Plays and Players, March 1971, Jonathan Hammond


I liked ‘Captain Jack’s Revenge’ a great deal – both for the ideas and the ways it expressed them. Michael Smith, its author, is drama critic of ‘The Village Voice’ and all his writing on theatre, as might be expected in a weekly catering for the radical American young, is related to an attractively anarchist political attitude. His main quality as a critic is an instinctive appreciation of the significance of a play in terms of his own personal outlook, rather than a clear-cut intellectual rationality: and this comes out also in his interesting, slightly melancholy book, ‘Theatre Trip’, about his experiences with the Living Theatre in Europe.


All this personal background is necessary for a full understanding of ‘Captain Jack’, which examines the sources of the conflict between the alienated radical young referred to above and the middle-class, middle-aged conformists. On the one side, there is Jack, his girl Mary, and their friend William, all ‘drop-outs’ living in the same sleazy downtown New York apartment: on the other there is Mary’s father, General Canby and two friends, intent on reclaiming Mary for the ‘silent majority’ and all its so-called virtues and values. During their encounter, they all act out a play written by William based on a true incident in California in 1873, where a battalion of the US Army stole an Indian tribe’s land.

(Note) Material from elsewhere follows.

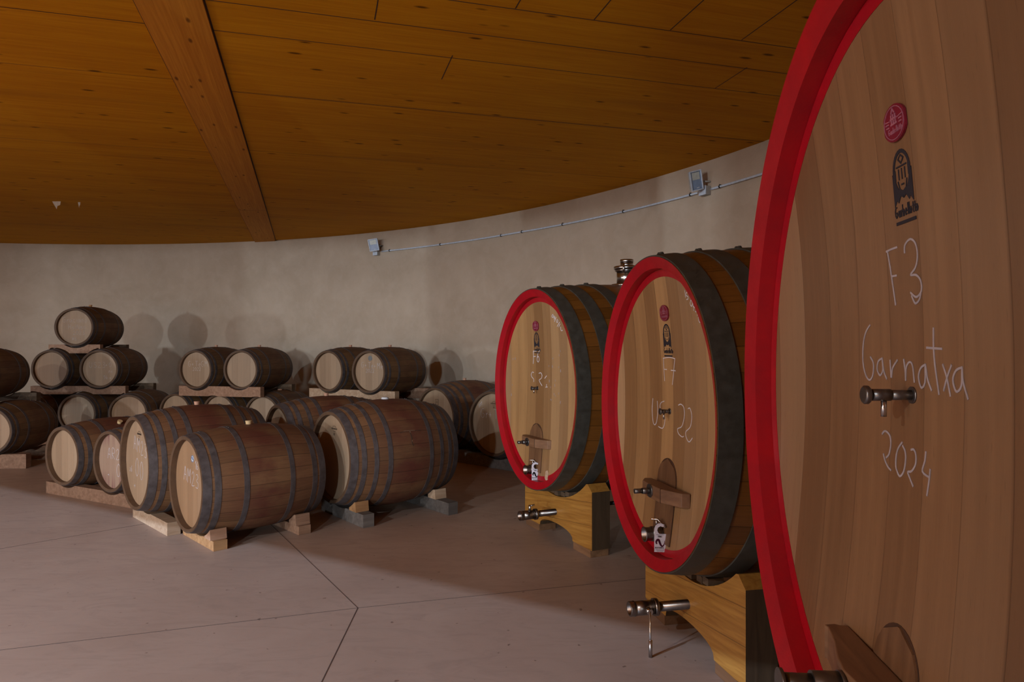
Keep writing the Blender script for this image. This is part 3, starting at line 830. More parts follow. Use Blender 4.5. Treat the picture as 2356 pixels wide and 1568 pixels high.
def timber(name_ref, s, u0, u1, z0, z1, th, mat, label, scoop_up=(), scoop_dn=(), group=None, name='support_timber', cat='timber', dy=0.0):
    """beam lying across the barrels; s = distance behind the front rim of the reference barrel"""
    p, a, lat = local_frame(name_ref)
    o = p + a * s
    y = math.atan2(lat.y, lat.x)
    def arcs(scoops, z, up):
        pts = []
        for nm in scoops:
            pp, ya, T = BAR[nm]
            rel = Vector((pp[0], pp[1])) - o
            u = rel.dot(lat) + 0.0
            # follow the axis of that barrel to the beam's line
            aa = Vector((sin(ya), cos(ya))); k = -rel.dot(a) / aa.dot(a); u = (rel + aa * k).dot(lat)
            r = max(prof(k - th / 2, T['L'], T['rh'], T['rb']), prof(k + th / 2, T['L'], T['rh'], T['rb'])) + .006
            dz = abs(z - pp[2])
            if dz < r:
                h = sqrt(r * r - dz * dz)
                us = []
                for i in range(15):
                    t = -1 + 2 * i / 14; uu = u + h * t
                    if u0 + .002 < uu < u1 - .002:
                        zz = pp[2] - sqrt(max(r * r - (uu - u) ** 2, 0)) * (1 if up else -1)
                        us.append((uu, zz))
                pts += us
        return sorted(pts)
    top = arcs(scoop_up, z1, True); bot = arcs(scoop_dn, z0, False)
    poly = [(u0, z0)] + bot + [(u1, z0), (u1, z1)] + list(reversed(top)) + [(u0, z1)]
    mb = MB()
    # local x = lateral, y = axis, z = up
    zb = z0; cx = (u0 + u1) / 2
    n = len(poly)
    # strip-wise solid: sample shared u positions to keep faces clean
    us = sorted(set([round(q_[0], 5) for q_ in poly]))
    def interp(pl, z, u):
        pl = [(u0, z)] + pl + [(u1, z)]
        for i in range(len(pl) - 1):
            if pl[i][0] <= u <= pl[i + 1][0]:
                d = pl[i + 1][0] - pl[i][0]
                return pl[i][1] if d < 1e-9 else pl[i][1] + (pl[i + 1][1] - pl[i][1]) * (u - pl[i][0]) / d
        return z
    prev = None; vs = []; fs = []
    for u in us:
        zt = interp(top, z1, u); zl = interp(bot, z0, u)
        vs += [(u - cx, -th / 2, zl - zb), (u - cx, th / 2, zl - zb), (u - cx, th / 2, zt - zb), (u - cx, -th / 2, zt - zb)]
    m = len(us)
    for i in range(m - 1):
        k = 4 * i; j = k + 4
        for b in range(4): fs.append((k + b, k + (b + 1) % 4, j + (b + 1) % 4, j + b))
    fs += [(0, 3, 2, 1), (4 * m - 4, 4 * m - 3, 4 * m - 2, 4 * m - 1)]
    mb.add(vs, fs)
    c = o + lat * cx
    ob = mb.build(name, M[mat])
    ob.location = (c.x, c.y, zb); ob.rotation_euler = (0, 0, y)
    return tag(ob, label, cat, group)

TB = 'timbers between the stacked barrels'
def zr(Z, lo, hi): return Z - lo, Z - hi
for st, (ref, u0, u1, zlo, zhi, ups, dns, mat, place) in enumerate([
    ('T', -.40, .36, Z1 - .40, Z1 - .265, ('T',), ('M1', 'M2'), 'timber', 'under the top barrel of the pyramid'),
    ('M1', -.33, 1.12, Z2 - .385, Z2 - .26, ('M1', 'M2'), ('L1', 'L2', 'L3'), 'timber', 'under the middle tier of the pyramid'),
    ('U1', -.33, 1.09, Z2 - .40, Z2 - .25, ('U1', 'U2'), ('B1', 'B2', 'B3'), 'timber', 'under the two upper barrels of the middle stack'),
    ('U3', -.40, 1.16, Z2 - .40, Z2 - .255, ('U3', 'U4'), ('B4', 'B5'), 'timber_pale', 'under the two upper barrels of the right wall stack'),
    ('AU', -.5, .42, Z2 - .385, Z2 - .27, ('AU',), ('AL',), 'timber_dark', 'between the two tiers at the left picture edge')]):
    timber(ref, .10, u0, u1, zlo, zhi, .09, mat, ('pale' if mat == 'timber_pale' else 'dark' if mat == 'timber_dark' else 'brown') + ' front plank ' + place, ups, dns, TB)
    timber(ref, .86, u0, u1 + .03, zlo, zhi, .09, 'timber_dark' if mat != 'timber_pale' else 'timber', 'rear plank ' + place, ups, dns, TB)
FB = 'floor timbers carrying the barrel stacks'
for ref, u0, u1, ups, lab in [('L2', -1.1, 1.15, ('L1', 'L2', 'L3'), 'the pyramid stack'), ('B2', -1.1, 1.1, ('B1', 'B2', 'B3'), 'the middle stack'), ('B5', -1.05, .42, ('B4', 'B5'), 'the right wall stack'), ('AL', -1.2, .42, ('AL',), 'the stack cut by the left edge')]:
    for s, fr in ((.10, 'front'), (.86, 'rear')):
        timber(ref, s, u0, u1, .001, .175, .10, 'timber', fr + ' floor beam below ' + lab, ups, (), FB)
# foreground supports
def rest_h(ref, s):
    pos, y, T = BAR[ref]; return pos[2] - prof(s, T['L'], T['rh'], T['rb'])
PB = 'floor beams under the foreground barrels'
h1 = rest_h('P1', .10) - .003
timber('P1', .10, -.36, 1.20, .001, h1 + .02, .10, 'timber', 'long reddish floor beam under the two small barrels at the left', ('P1', 'P2'), (), PB)
timber('P1', .82, -.36, 1.10, .001, h1 + .02, .10, 'timber', 'rear floor beam under the two small barrels at the left', ('P1', 'P2'), (), PB)
def support(ref, s, u0, u1, mat, lab, cu, cmat, clab, w=.10, chock_h=.085, cw=.12, cu2=None):
    T = BAR[ref][2]
    h = rest_h(ref, s) - .003
    timber(ref, s, u0, u1, .001, h, w, mat, lab, (ref,), (), PB)
    p, a, lat = local_frame(ref)
    pos, y, T = BAR[ref]
    for k, u in enumerate([cu, cu2] if cu2 else [cu]):
        sg = 1 if u > 0 else -1
        r = max(prof(s - cw / 2, T['L'], T['rh'], T['rb']), prof(s + cw / 2, T['L'], T['rh'], T['rb'])) + .008
        zc = pos[2]
        inner = abs(u) - .055; outer = abs(u) + .055
        zi = zc - sqrt(r * r - inner ** 2) - h; zo = chock_h
        # wedge: sloped inner side resting against the barrel
        def zmax(x): return zc - sqrt(max(r * r - x * x, 1e-6)) - h
        xs = [inner + (outer - inner) * i / 6 for i in range(7)]
        tops = [(x, min(zo, zmax(x))) for x in xs]
        poly = [(inner, 0)] + [(outer + .012, 0), (outer, tops[-1][1])] + list(reversed(tops[:-1]))
        if tops[0][1] < .003: poly = poly[:-1]
        poly = [(q_[0] * sg, max(q_[1], 0.0)) for q_ in poly]
        mb = MB(); mb.prism(poly, 'y', -cw / 2, cw / 2)
        c = p + a * s
        ob = mb.build('wooden_chock', M[cmat])
        ob.location = (c.x, c.y, h + .001); ob.rotation_euler = (0, 0, math.atan2(lat.y, lat.x))
        tag(ob, clab if k == 0 else clab.replace('right', 'left'), 'wooden chock', 'chocks wedged beside the foreground barrels')
support('P4', .15, -.34, .30, 'timber_orange', 'orange pine floor beam under the near end of the frontmost barrel', .20, 'timber', 'squarish chock on the orange beam at the right of the frontmost barrel')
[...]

This is not as Pirandellian as it sounds: it is an extended analogy between situations, imperfect in details but correct in essentials, where one culture and philosophy tries to impose  itself by force on another. William’s play ends in a victory for the Indians who slaughter their perfidious opponents: Smith’s play, however, ends in a victory for the ‘straights’, and this conclusion is an ironic illustration of the truth that all radical change needs violence to carry it out. While the Indians were not afraid to kill to preserve their way of life, today’s gentle, dreamy young ‘drop-out’, searching for an alternative to a ruthless capitalism, by his very nature cannot hate enough to kill and therefore in the end must capitulate.


Despite some imperfections of technique (the different levels of reality and fantasy, particularly, are not always clearly defined), the play speaks with a very personal voice. It’s central dilemma, embodied in Jack, is convincingly presented, though, perhaps inevitably, the ‘straights’ are caricatures with little of the depth and sympathy accorded to the younger characters. Nick Wright’s direction is a little fuzzy and negative in that he makes no attempt to hide the play’s occasional shortcomings – but at least he has the sense to recognise that this is essentially a writer’s piece and let it speak for itself and can be forgiven much for his masterly touch of periodically punctuating the action with Crosby, Still and Nash music, which has just the right flavour. The acting is variable – but Michael Pennington is consistently impressive as Jack, Edward Jewesbury has a nice line in discreet paternal authority as Canby and Anthony Corlan as William delivers the play’s climatic anarchist speech with the requisite fire and conviction.